Auch Politikprofessor Naschat Aktasch von der Nadscha-Universität in Nablus sagt: "Der "Deal des Jahrhunderts" ist ein amerikanisch-israelischer Plan. Wenn die den umsetzen wollen, werden sie das sogar tun, ohne die Palästinensische Autonomiebehörde um ihre Meinung zu fragen." Aktasch geht allerdings nicht davon aus, dass es eine besondere Reaktion der Autonomiebehörde auf den Plan geben werde. Das Volk erwarte letztlich zwar zumindest den Abbruch aller Kontakte mit Israel sowie die Aufkündigung jeglicher Vereinbarungen. "Aber in Wahrheit wird sie nicht mal die Sicherheitskooperation (mit Israel) beenden." Ob es zu Protesten und Gewalt kommen werde, sei schwer zu sagen. "Die Menschen leben wie in einem Dampfkochtopf - sie könnten zu jeder Zeit und aus jedem Grund explodieren."

Zwei-Staaten-Lösung wäre begraben

Die israelische Zeitung "Jediot Achronot" schrieb: "Der Plan wird ein für alle Mal die Verpflichtung für einen zweiten Staat zwischen dem Jordan und dem Mittelmeer begraben." Keine arabische Führungspersönlichkeit werde den Plan öffentlich unterstützen können.

Israelische Medien schrieben auch, eine palästinensische Ablehnung des Planes könnte wiederum für Israel "grünes Licht" für einseitige Schritte bedeuten.
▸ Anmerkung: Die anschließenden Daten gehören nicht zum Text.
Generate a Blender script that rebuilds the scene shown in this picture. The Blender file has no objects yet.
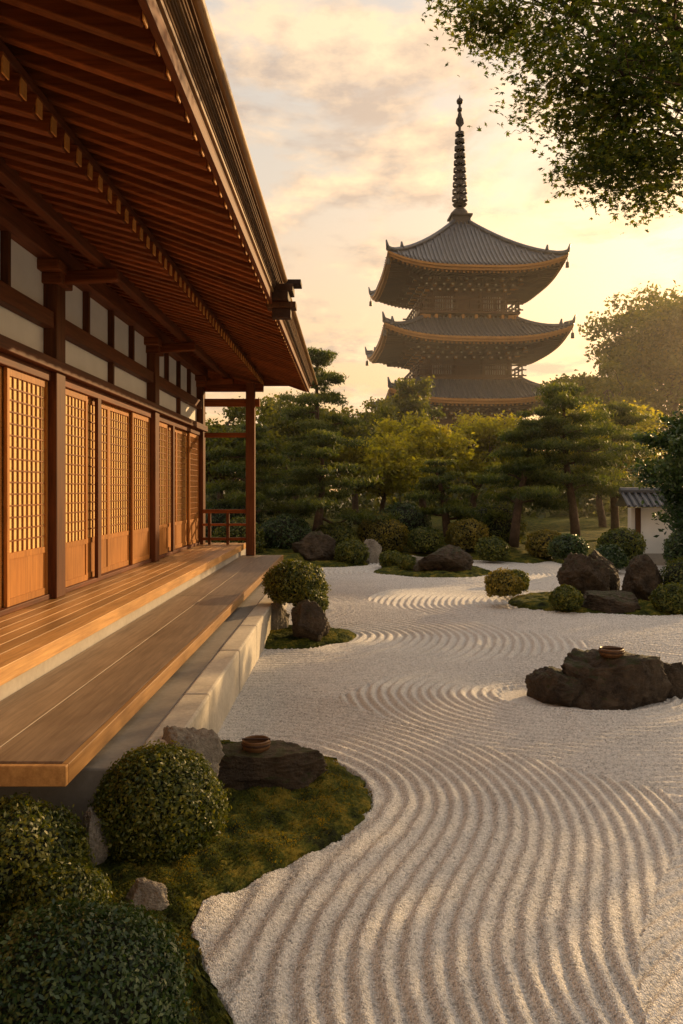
import bpy, math, random
import numpy as np
from mathutils import Vector, Matrix, noise as mnoise
random.seed(7); RNG=np.random.default_rng(7)
S=bpy.context.scene
D=bpy.data
SUN_AZ=math.radians(42); SUN_EL=math.radians(15.5)
SUN=np.array([math.sin(SUN_AZ)*math.cos(SUN_EL),math.cos(SUN_AZ)*math.cos(SUN_EL),math.sin(SUN_EL)])

# ---------------------------------------------------------------- materials
def newmat(name):
    m=D.materials.new(name); m.use_nodes=True
    nt=m.node_tree; nt.nodes.clear()
    out=nt.nodes.new('ShaderNodeOutputMaterial')
    p=nt.nodes.new('ShaderNodeBsdfPrincipled')
    nt.links.new(p.outputs[0],out.inputs[0])
    return m,nt,p,out
def N(nt,t,**kw):
    n=nt.nodes.new(t)
    for k,v in kw.items(): setattr(n,k,v)
    return n
def coords(nt,scale=(1,1,1)):
    tc=N(nt,'ShaderNodeTexCoord'); mp=N(nt,'ShaderNodeMapping')
    mp.inputs['Scale'].default_value=scale
    nt.links.new(tc.outputs['Object'],mp.inputs[0]); return mp.outputs[0]
def noise(nt,vec,scale,detail=4,rough=.55):
    n=N(nt,'ShaderNodeTexNoise'); n.inputs['Scale'].default_value=scale
    n.inputs['Detail'].default_value=detail; n.inputs['Roughness'].default_value=rough
    nt.links.new(vec,n.inputs['Vector']); return n.outputs['Fac']
def ramp(nt,fac,stops):
    r=N(nt,'ShaderNodeValToRGB'); e=r.color_ramp.elements
    e[0].position=stops[0][0]; e[0].color=(*stops[0][1],1)
    e[1].position=stops[1][0]; e[1].color=(*stops[1][1],1)
    for pos,c in stops[2:]:
        x=e.new(pos); x.color=(*c,1)
    nt.links.new(fac,r.inputs[0]); return r.outputs[0]
def math_(nt,op,a,b=None,clamp=False):
    n=N(nt,'ShaderNodeMath',operation=op); n.use_clamp=clamp
    for i,x in enumerate((a,b)):
        if x is None: continue
        if isinstance(x,(int,float)): n.inputs[i].default_value=x
        else: nt.links.new(x,n.inputs[i])
    return n.outputs[0]
def mixc(nt,fac,a,b,mode='MIX'):
    n=N(nt,'ShaderNodeMix',data_type='RGBA',blend_type=mode)
    for s,x in ((0,fac),(6,a),(7,b)):
        if isinstance(x,(int,float)): n.inputs[s].default_value=x
        elif isinstance(x,tuple): n.inputs[s].default_value=(*x,1)
        else: nt.links.new(x,n.inputs[s])
    return n.outputs[2]
def bump(nt,p,h,strength=.3,dist=.01):
    b=N(nt,'ShaderNodeBump'); b.inputs['Strength'].default_value=strength
    b.inputs['Distance'].default_value=dist
    nt.links.new(h,b.inputs['Height']); nt.links.new(b.outputs[0],p.inputs['Normal'])
def rndattr(nt):
    a=N(nt,'ShaderNodeAttribute',attribute_name='rnd'); return a.outputs['Fac']
def wood(name,c1,c2,axis='y',rough=.6,var=.5,spec=.22):
    m,nt,p,o=newmat(name)
    sc={'x':(1.2,22,22),'y':(22,1.2,22),'z':(22,22,1.2)}[axis]
    v=coords(nt,sc)
    f=noise(nt,v,1.6,6,.65)
    g=noise(nt,coords(nt,(1,1,1)),1.3,4)
    c=ramp(nt,f,[(.3,c1),(.72,c2)])
    k=math_(nt,'MULTIPLY_ADD',rndattr(nt),var); 
    k.node.inputs[2].default_value=1-var/2
    k2=math_(nt,'MULTIPLY_ADD',g,.8); k2.node.inputs[2].default_value=.60
    kk=math_(nt,'MULTIPLY',k,k2)
    cc=N(nt,'ShaderNodeCombineXYZ')
    for i in range(3): nt.links.new(kk,cc.inputs[i])
    c=mixc(nt,1.0,c,cc.outputs[0],'MULTIPLY')
    nt.links.new(c,p.inputs['Base Color']); p.inputs['Roughness'].default_value=rough
    p.inputs['Specular IOR Level'].default_value=spec
    bump(nt,p,f,.35,.004)
    return m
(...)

Israel könnte - dann mit Unterstützung der USA - etwa das Jordantal an der Grenze zu Jordanien annektieren. Dies hatte Netanjahu zuletzt immer wieder angekündigt.
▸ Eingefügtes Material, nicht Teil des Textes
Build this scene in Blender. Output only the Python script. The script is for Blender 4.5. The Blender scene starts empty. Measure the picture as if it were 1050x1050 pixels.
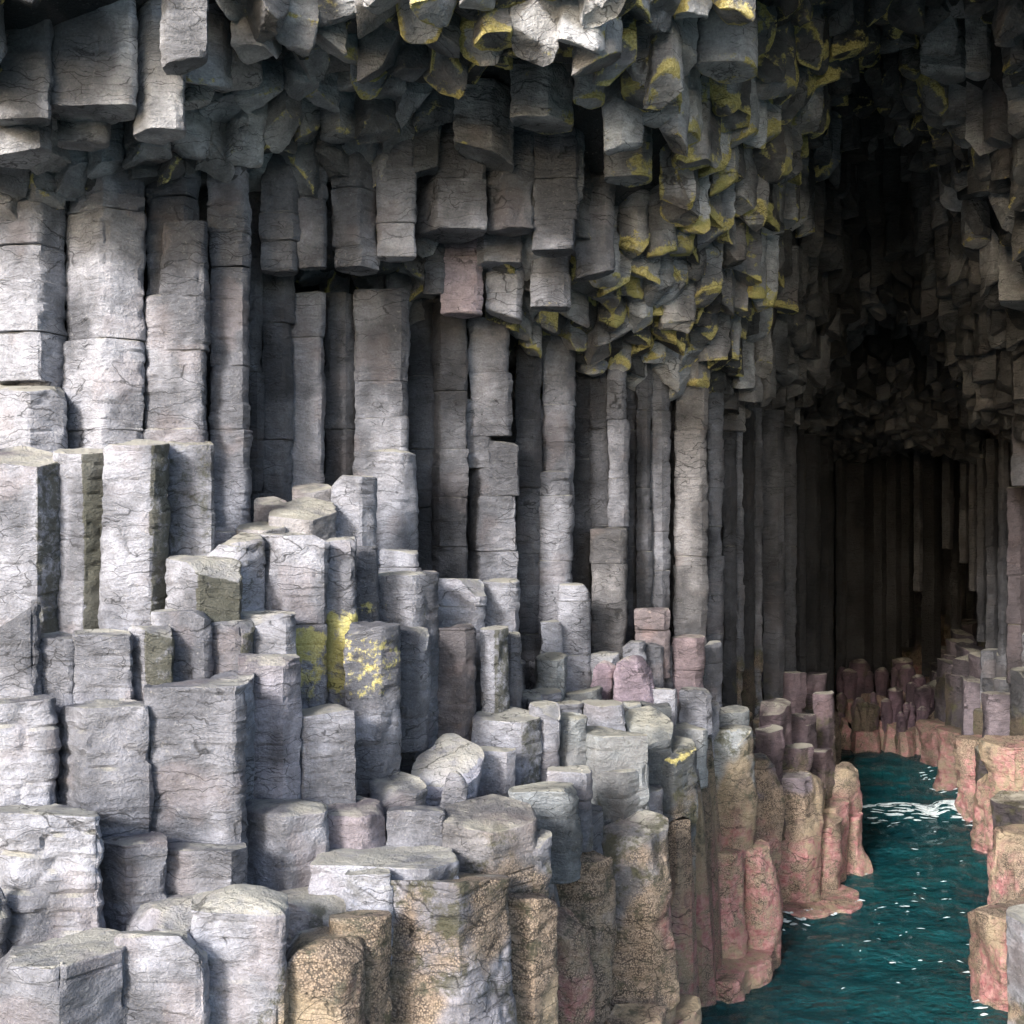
import bpy, math, random
import numpy as np
from mathutils import Vector
R = math.radians
scene = bpy.context.scene
col = scene.collection

# ------------------------------------------------------------------ camera, sky, sun, exposure
EYE = 5.0                      # height of the lens above the water (m)
F, CX, CY = 1050.0, 525.0, 545.0
cam_d = bpy.data.cameras.new("camera"); cam = bpy.data.objects.new("camera", cam_d); col.objects.link(cam)
cam_d.sensor_width = 36; cam_d.lens = 36; cam_d.shift_y = 20 / 1050
cam_d.clip_start = 0.05; cam_d.clip_end = 6000
cam.location = (0, 0, EYE); cam.rotation_euler = (R(90), 0, 0)
scene.camera = cam
SUN_EL, SUN_AZ = 25.0, -150.0   # azimuth from +Y (into the cave), negative = to the left
world = bpy.data.worlds.new("World"); scene.world = world; world.use_nodes = True
wn = world.node_tree
sky = wn.nodes.new('ShaderNodeTexSky'); sky.sky_type = 'NISHITA'; sky.sun_disc = False
sky.sun_elevation = R(SUN_EL); sky.sun_rotation = R(SUN_AZ); sky.dust_density = 2.0
wn.links.new(sky.outputs[0], wn.nodes['Background'].inputs[0])
wn.nodes['Background'].inputs[1].default_value = 0.15
sd = bpy.data.lights.new("sun", 'SUN'); sun = bpy.data.objects.new("sun", sd); col.objects.link(sun)
sd.energy = 2.5; sd.angle = R(12.0); sd.color = (1.0, 0.975, 0.955)
tosun = Vector((math.sin(R(SUN_AZ)) * math.cos(R(SUN_EL)), math.cos(R(SUN_AZ)) * math.cos(R(SUN_EL)), math.sin(R(SUN_EL))))
sun.rotation_euler = tosun.to_track_quat('Z', 'Y').to_euler()
vs = scene.view_settings
scene.display_settings.display_device = 'sRGB'
vs.view_transform = 'Standard'; vs.look = 'None'; vs.gamma = 1.0; vs.use_curve_mapping = False
vs.exposure = 1.65
scene.cycles.max_bounces = 5; scene.cycles.diffuse_bounces = 3; scene.cycles.glossy_bounces = 2; scene.cycles.adaptive_threshold = 0.02

def P(px, py, D):
    return Vector(((px - CX) / F * D, D, EYE - (py - CY) / F * D))

# ------------------------------------------------------------------ noise
def _h(ix, iy, iz, s):
    h = (ix.astype(np.int64) * 374761393 + iy.astype(np.int64) * 668265263 + iz.astype(np.int64) * 2147483647 + int(s) * 974711) & 0xffffffff
    h = ((h ^ (h >> 13)) * 1274126177) & 0xffffffff
    h = ((h ^ (h >> 16)) * 2246822519) & 0xffffffff
    return ((h ^ (h >> 15)) & 0xffff) / 65535.0 * 2 - 1
def vnoise(p, s=0):
    i = np.floor(p).astype(np.int64); f = p - i; u = f * f * f * (f * (f * 6 - 15) + 10)
    x, y, z = i[:, 0], i[:, 1], i[:, 2]; out = 0
    for dx in (0, 1):
        wx = u[:, 0] if dx else 1 - u[:, 0]
        for dy in (0, 1):
            wy = u[:, 1] if dy else 1 - u[:, 1]
            for dz in (0, 1):
                wz = u[:, 2] if dz else 1 - u[:, 2]
                out = out + wx * wy * wz * _h(x + dx, y + dy, z + dz, s)
    return out
def fbm(p, octv=3, s=0):
    o, a, t = 0, 1.0, 0
    for k in range(octv):
        o = o + a * vnoise(p * (2.03 ** k) + 17.3 * k, s + k); t += a; a *= 0.55
    return o / t * 1.5

# ------------------------------------------------------------------ materials
class NT:
    def __init__(self, name):
        self.m = bpy.data.materials.new(name); self.m.use_nodes = True
        self.t = self.m.node_tree; self.b = self.t.nodes['Principled BSDF']
    def n(self, typ, **kw):
        nd = self.t.nodes.new(typ)
        for k, v in kw.items(): setattr(nd, k, v)
        return nd
    def l(self, a, b): self.t.links.new(a, b)
    def put(self, sock, v):
        if hasattr(v, 'is_output'): self.l(v, sock)
        else: sock.default_value = v
    def math(self, op, a, b=0.0, c=0.0, clamp=False):
        nd = self.n('ShaderNodeMath', operation=op); nd.use_clamp = clamp
        self.put(nd.inputs[0], a); self.put(nd.inputs[1], b); self.put(nd.inputs[2], c)
        return nd.outputs[0]
    def mix(self, f, a, b, blend='MIX'):
        nd = self.n('ShaderNodeMix', data_type='RGBA', blend_type=blend)
        self.put(nd.inputs[0], f)
        for s, v in ((nd.inputs[6], a), (nd.inputs[7], b)):
            self.put(s, v if hasattr(v, 'is_output') else (*v, 1.0))
        return nd.outputs[2]
    def step(self, v, lo, hi):
        nd = self.n('ShaderNodeMapRange'); nd.interpolation_type = 'SMOOTHSTEP'
        self.put(nd.inputs[0], v); nd.inputs[1].default_value = lo; nd.inputs[2].default_value = hi
        return nd.outputs[0]
    def scaled(self, vec, s, off=None):
        nd = self.n('ShaderNodeMapping'); self.l(vec, nd.inputs[0]); nd.inputs['Scale'].default_value = s
        if off is not None: self.l(off, nd.inputs['Location'])
        return nd.outputs[0]
    def noise(self, vec, scale, det=4, rough=0.55):
        nd = self.n('ShaderNodeTexNoise'); self.l(vec, nd.inputs['Vector'])
        nd.inputs['Scale'].default_value = scale; nd.inputs['Detail'].default_value = det; nd.inputs['Roughness'].default_value = rough
        return nd.outputs[0]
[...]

Der 70-Jährige hat wegen der Korruptionsanklage Immunität vor Strafverfolgung beim Parlament beantragt. Am 2. März steht die nächste Parlamentswahl in Israel an - die dritte innerhalb eines Jahres. Ebenfalls an diesem Dienstag, wenn Netanjahu in Washington ist, will das Parlament in Jerusalem das Verfahren über dessen Immunitätsantrag entscheidend voranbringen. Netanjahu hat im Moment keine Mehrheit für eine Immunität.

Israelische Medien spekulieren, das Treffen von Netanjahu mit Trump in Washington könnte ihm auch auf andere Weise nutzen. "Jediot Achronot" schrieb, Gantz werde dort neben Netanjahu klein und unbedeutend wirken. Den Oppositionsführer schreckt das aber nicht ab: "Dies sind schicksalhafte Zeiten, sowohl für Israels Grenzen und seinen Charakter als auch für sein demokratisches Gefüge", sagte Gantz am Samstagabend. "Deshalb habe ich beschlossen, die Einladung von Präsident Trump anzunehmen und ihn diesen Montag persönlich als Vorsitzender der größten Partei in Israel zu treffen."

Die Treffen von Gantz und Netanjahu mit Trump finden nur gut einen Monat vor einer dritten israelischen Parlamentswahl binnen eines Jahres statt. Diese ist für den 2. März angesetzt. Nach Wahlen im April und September 2019 war wegen einer Pattsituation zwischen dem rechts-religiösen und dem Mitte-Links-Lager keine Regierungsbildung gelungen. Israelische Oppositionspolitiker kritisierten den Zeitpunkt der Veröffentlichung des Nahostplans als Einmischung Trumps in die Wahl.